Lamb, who acknowledged he may not be the biggest fan of shaved ice, admitted to liking the strawberry flavor of tiger’s blood.
The truck enables customers to customize their purchase through Kona’s patented Flavorwave system, a dispenser built into the side of the truck that lets them choose as many and as much as they want of the 10 most popular flavors.

Kona Ice
Kona Ice shaved ice contains 40 percent less sugar than regular sugar-water snow cones and can be made of 100 percent fruit juice in participating locations. “You really can’t tell the difference,” Lamb said about the product containing less sugar.
Franchisees can set their own costs, but the typical local cost is $4 for a Klassic Kup, $5 for a King, $6 for Color Changing with $4 refills and $7 for a large Kollectable Kup with $4 refills.
A franchise costs $150,000- $200,000, including the truck, other essential parts and training. The franchisee can buy ice anywhere.
Kona Ice not only has trucks for franchisees to visit neighborhoods but can be hired to serve parties, corporate events and public gatherings.
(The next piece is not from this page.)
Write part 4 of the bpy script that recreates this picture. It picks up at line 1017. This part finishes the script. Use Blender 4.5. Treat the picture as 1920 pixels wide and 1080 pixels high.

In March 2020, Lamb launched Travelin’ Tom’s coffee trucks, named after his dad, and he is experimenting with Beverly Ann’s Cookie and Ice Cream trucks, named after his mother.
He ponders even more ways to use mobile trucks.
In November 2023, Lamb was inducted into the Kentucky Entrepreneur Hall of Fame at a Lexington ceremony. More than 100 of his franchise owners attended the induction.
He said he has many people to thank—his family, his parents, the associate who gave him a loan to start Kona Ice, his franchisees, his employees and, yes, even the driver of the bad ice cream truck.
When asked how he would react if he saw the driver today, Lamb laughed and immediately said, “I’d kiss him right in the mouth and thank him for inspiring me.”

Kona Ice
Food Truck 2.0
Tony Lamb thinks his idea of mobile coffee trucks may prove better than his successful venture with shaved ice. He’s also contemplating a mobile truck to sell warm cookies and ice cream.
“What we are considering is a total realignment of the mobile food truck for franchises and rentals and what we can do for it,” the innovative Lamb said during a recent interview at his Kona Ice Korporate office in Florence. “We are doing it for the masses.”
Travelin’ Tom’s Coffee Truck, which is named after Lamb’s father, Tom Lamb, provides hot and cold coffee. It charges $4 to $7 for iced and frozen coffee and $4 to $5 for hot coffee. The coffee is made fresh in the truck.
Beverly Ann’s Cookie and Ice Cream trucks are in the experimental stage for Lamb’s business. On its five trucks are plastered a vibrant picture of his mother as a pretty young woman.
For its edible pleasantries, the customer has to pay $4 for two cookies (ranging from decadent chocolate chip to premium vanilla extract), $7 for four and $10 for six. The ice cream—vanilla, chocolate or strawberry—costs $3 for one scoop and $5 for two scoops.
An “Ann-Wich,” made up of two cookies and one scoop of ice cream, goes for $6.